Derek Soderberg: And then as my follow-up, Raj. You’ve sort of said the plan is to optimize the deployment of Gen2 lines to sort of match the time lines with demand. You clearly have a sizable revenue funnel. It seems like Gen2 is on track. Have you determined exactly how many lines you feel is optimal to have during ’24? And if not, what sort of are you waiting for? I know there’s a lot of variables that kind of go into that decision. Just would love to be your thoughts.
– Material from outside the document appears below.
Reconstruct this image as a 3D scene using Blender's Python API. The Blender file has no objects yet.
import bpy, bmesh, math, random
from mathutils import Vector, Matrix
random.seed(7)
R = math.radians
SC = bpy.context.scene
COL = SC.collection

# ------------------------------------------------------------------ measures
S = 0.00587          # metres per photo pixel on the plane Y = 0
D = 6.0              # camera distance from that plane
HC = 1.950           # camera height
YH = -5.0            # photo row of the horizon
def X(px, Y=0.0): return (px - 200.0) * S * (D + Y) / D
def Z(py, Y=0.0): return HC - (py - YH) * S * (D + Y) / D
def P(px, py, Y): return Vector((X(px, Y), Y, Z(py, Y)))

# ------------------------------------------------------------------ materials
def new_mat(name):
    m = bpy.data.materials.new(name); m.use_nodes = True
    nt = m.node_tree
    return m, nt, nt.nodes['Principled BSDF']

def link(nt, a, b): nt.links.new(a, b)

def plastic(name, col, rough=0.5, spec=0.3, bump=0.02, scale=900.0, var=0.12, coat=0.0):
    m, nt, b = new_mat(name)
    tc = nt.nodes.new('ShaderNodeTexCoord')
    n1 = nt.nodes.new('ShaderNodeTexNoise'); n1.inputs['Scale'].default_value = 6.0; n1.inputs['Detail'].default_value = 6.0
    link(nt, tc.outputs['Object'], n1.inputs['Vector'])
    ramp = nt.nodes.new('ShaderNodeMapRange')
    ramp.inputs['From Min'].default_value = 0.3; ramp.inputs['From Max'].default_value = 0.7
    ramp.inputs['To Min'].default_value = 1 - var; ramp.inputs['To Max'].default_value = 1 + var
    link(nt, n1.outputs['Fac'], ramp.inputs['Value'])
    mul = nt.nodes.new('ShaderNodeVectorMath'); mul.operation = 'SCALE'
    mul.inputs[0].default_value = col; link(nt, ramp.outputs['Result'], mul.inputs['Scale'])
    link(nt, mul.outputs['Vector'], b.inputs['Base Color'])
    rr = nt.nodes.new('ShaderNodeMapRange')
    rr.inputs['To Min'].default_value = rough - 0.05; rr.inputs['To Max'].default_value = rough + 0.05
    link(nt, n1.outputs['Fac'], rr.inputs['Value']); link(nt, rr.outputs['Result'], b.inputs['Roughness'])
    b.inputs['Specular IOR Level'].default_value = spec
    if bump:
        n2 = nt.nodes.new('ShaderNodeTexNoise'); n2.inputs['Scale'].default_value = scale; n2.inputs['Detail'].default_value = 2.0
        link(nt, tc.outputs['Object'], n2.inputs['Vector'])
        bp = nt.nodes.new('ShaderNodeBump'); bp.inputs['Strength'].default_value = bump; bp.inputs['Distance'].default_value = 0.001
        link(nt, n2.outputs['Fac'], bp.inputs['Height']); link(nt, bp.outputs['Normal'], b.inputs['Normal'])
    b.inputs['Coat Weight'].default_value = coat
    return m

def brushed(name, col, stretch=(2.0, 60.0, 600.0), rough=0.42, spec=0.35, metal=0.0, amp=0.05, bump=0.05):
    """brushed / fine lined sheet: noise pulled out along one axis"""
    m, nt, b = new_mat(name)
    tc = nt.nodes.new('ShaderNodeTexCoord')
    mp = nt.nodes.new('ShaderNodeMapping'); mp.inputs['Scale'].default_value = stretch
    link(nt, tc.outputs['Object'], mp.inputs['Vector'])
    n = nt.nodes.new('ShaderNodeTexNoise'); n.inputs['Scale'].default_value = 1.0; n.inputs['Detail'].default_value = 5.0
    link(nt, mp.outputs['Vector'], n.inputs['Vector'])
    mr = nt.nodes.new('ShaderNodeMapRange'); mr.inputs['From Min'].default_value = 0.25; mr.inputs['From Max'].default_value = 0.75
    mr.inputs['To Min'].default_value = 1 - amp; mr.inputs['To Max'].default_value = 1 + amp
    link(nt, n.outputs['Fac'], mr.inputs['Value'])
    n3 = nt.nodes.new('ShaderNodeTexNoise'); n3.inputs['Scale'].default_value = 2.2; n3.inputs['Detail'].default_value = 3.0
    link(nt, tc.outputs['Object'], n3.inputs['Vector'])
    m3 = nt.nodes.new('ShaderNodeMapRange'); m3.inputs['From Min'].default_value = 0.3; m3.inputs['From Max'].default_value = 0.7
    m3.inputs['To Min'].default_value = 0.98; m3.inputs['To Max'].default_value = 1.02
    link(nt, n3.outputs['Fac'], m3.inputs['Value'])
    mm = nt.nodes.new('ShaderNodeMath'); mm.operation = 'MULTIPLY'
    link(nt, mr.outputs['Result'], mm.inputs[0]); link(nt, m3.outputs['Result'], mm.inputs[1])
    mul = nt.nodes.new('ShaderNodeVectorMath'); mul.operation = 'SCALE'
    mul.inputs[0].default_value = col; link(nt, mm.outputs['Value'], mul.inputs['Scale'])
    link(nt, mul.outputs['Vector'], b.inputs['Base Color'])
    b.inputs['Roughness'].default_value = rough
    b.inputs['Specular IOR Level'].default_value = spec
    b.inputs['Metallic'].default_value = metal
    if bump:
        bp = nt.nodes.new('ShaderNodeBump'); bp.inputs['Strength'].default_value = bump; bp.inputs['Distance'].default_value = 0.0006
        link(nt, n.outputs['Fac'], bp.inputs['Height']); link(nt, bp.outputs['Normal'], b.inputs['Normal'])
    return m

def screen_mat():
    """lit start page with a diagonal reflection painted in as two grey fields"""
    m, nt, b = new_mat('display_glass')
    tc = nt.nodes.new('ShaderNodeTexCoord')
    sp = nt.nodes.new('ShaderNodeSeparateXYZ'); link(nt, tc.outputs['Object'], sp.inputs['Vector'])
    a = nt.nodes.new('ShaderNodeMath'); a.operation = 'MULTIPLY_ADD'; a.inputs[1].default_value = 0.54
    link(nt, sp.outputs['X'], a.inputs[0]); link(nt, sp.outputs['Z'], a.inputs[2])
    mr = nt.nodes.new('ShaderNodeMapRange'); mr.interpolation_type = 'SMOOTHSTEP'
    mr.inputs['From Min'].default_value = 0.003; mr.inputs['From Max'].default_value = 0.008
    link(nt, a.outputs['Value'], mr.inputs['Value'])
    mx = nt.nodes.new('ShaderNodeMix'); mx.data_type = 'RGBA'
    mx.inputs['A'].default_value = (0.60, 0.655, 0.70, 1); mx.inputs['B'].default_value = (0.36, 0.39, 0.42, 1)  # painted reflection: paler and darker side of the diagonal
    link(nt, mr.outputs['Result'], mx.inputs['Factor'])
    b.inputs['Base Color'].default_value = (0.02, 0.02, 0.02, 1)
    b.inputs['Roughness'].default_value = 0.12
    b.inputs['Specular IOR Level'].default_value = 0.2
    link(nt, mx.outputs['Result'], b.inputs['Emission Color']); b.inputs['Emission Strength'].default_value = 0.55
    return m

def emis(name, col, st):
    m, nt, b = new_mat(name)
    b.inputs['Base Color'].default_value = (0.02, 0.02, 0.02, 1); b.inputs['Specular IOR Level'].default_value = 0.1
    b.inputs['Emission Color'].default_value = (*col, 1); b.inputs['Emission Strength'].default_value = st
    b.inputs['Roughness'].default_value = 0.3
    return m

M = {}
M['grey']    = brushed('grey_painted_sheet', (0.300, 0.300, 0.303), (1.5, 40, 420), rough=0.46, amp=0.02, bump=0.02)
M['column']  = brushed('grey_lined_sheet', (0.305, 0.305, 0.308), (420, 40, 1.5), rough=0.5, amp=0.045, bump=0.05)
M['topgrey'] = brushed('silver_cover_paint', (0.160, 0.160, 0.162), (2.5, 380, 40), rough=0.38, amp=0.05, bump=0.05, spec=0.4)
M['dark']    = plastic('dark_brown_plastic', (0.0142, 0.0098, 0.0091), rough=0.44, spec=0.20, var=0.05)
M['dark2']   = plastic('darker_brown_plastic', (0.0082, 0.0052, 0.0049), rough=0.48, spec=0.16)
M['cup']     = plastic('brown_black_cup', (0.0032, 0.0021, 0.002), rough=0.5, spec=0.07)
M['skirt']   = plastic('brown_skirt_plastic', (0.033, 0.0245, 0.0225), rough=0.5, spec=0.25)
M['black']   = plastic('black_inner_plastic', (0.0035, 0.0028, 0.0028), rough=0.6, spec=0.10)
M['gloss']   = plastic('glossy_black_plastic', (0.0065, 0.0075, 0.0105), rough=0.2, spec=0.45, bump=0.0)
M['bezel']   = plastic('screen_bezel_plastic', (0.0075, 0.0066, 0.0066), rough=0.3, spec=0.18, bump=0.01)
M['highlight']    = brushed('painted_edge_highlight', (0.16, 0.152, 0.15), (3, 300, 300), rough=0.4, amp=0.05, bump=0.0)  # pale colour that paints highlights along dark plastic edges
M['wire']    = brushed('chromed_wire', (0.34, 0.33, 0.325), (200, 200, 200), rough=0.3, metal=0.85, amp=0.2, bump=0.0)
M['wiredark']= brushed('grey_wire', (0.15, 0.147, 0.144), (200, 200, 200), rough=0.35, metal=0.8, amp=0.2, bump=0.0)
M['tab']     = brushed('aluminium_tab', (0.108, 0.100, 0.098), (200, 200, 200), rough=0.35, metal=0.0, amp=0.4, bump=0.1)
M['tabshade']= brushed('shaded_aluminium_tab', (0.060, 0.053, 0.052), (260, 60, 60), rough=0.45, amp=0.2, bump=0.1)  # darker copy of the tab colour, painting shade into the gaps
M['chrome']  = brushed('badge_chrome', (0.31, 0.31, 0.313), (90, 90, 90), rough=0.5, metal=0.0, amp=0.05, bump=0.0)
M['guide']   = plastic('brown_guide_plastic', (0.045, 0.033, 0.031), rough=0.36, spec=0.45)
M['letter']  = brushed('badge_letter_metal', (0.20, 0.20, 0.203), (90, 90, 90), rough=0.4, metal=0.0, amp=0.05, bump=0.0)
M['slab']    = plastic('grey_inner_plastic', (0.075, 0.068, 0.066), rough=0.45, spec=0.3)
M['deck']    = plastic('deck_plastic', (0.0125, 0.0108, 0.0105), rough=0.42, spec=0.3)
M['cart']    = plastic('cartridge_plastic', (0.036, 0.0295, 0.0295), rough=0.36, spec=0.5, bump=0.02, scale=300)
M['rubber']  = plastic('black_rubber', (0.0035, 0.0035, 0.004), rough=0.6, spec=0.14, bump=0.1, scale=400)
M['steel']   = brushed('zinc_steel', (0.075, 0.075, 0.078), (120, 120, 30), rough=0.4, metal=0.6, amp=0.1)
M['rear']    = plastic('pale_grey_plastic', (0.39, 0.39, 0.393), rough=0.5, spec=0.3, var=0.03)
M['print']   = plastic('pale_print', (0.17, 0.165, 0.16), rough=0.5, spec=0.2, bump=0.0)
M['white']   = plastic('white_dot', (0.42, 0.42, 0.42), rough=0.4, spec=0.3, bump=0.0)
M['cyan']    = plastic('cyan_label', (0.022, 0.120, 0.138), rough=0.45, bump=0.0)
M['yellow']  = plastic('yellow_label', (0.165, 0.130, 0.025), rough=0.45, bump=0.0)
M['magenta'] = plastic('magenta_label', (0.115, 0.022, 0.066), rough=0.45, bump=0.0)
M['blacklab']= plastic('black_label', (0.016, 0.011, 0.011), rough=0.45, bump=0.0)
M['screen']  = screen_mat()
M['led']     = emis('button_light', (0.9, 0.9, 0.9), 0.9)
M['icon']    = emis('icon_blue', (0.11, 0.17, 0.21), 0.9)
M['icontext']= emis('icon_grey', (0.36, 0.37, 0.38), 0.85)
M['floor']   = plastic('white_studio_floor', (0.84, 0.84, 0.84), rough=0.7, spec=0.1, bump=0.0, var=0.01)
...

Raj Talluri: Yes. I mean, look, the demand is very strong. I mean I mentioned in the previous comments I’ve made that we are working with multiple smartphone OEMs. We’re working with multiple laptop customers and variable customers, and each of them need a cell of slightly different form factor and shape, and our line is capable of producing them. What the variables we’re looking at now are to get the first line up and watch how it goes. And at the same time, we’re also giving samples to all these customers, and they’re in various stages of validating them and putting into the phones and see how it works. And as we learn from them, what that ramp up their phone models and not the ramp of the laptops will be, we will be putting new lines in keeping in mind the lead time that it takes to do that.